Scalia, Thomas, Kennedy are rather anti-states rights (which not to get on a rant should be called "states powers" because states don't have any rights).
Still I think Scalia while pointing out the inherent flaw in Cruikshank has already tipped his hand. Cruikshank case (1876) declared neither the 1st nor the 2nd is incorporated against the states. The 1st has been reversed due to 14th it seems shaky legal ground at best to say the 1st has been incorporated via the 14th but somehow the 2nd hasn't and Cruikshank stands but only stand on the portion related to the 2nd.

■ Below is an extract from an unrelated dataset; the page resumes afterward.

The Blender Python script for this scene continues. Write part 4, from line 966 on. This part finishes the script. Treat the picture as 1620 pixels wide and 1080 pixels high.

http://en.wikipedia.org/wiki/United_States_v._CruikshankPrecedents have lasting consequences. The case could be used as precedent in a totally unrelated topic decades from now. For example say the federal courts find marriage to be a fundamental right. An individual is a state not allowing same sex marriage could sue using the "gun case" as precedent and find the state law unconstitutional due to its ban on a fundamental right. To think the case's lasting impact is limited to "gunz" is silly. Justices are always looking at the bigger indirect issue. The reverse is also true a failure to incorporate (depending on wording of decision) could be used as precedent for those who wish to allow state to infringe upon a right the federal courts have found to be protected.
It would be far easier for marriage equality for example to win at federal level (where judges tend to be more progressive) and have that decision applied to all states then try and get marriage equality in say Texas or Georgia.
Both "sides" have some serious philosophical issues.
The one who are generally speaking "pro-incorporation" are the ones who ruled against Heller.
The ones who are generally speaking "anti-incorporation" are the ones who ruled in favor of Heller.
Maybe I am the only one who sees the irony in it. I also don't think Kennedy vote is locked up. The issue will come down to "fundamental rights".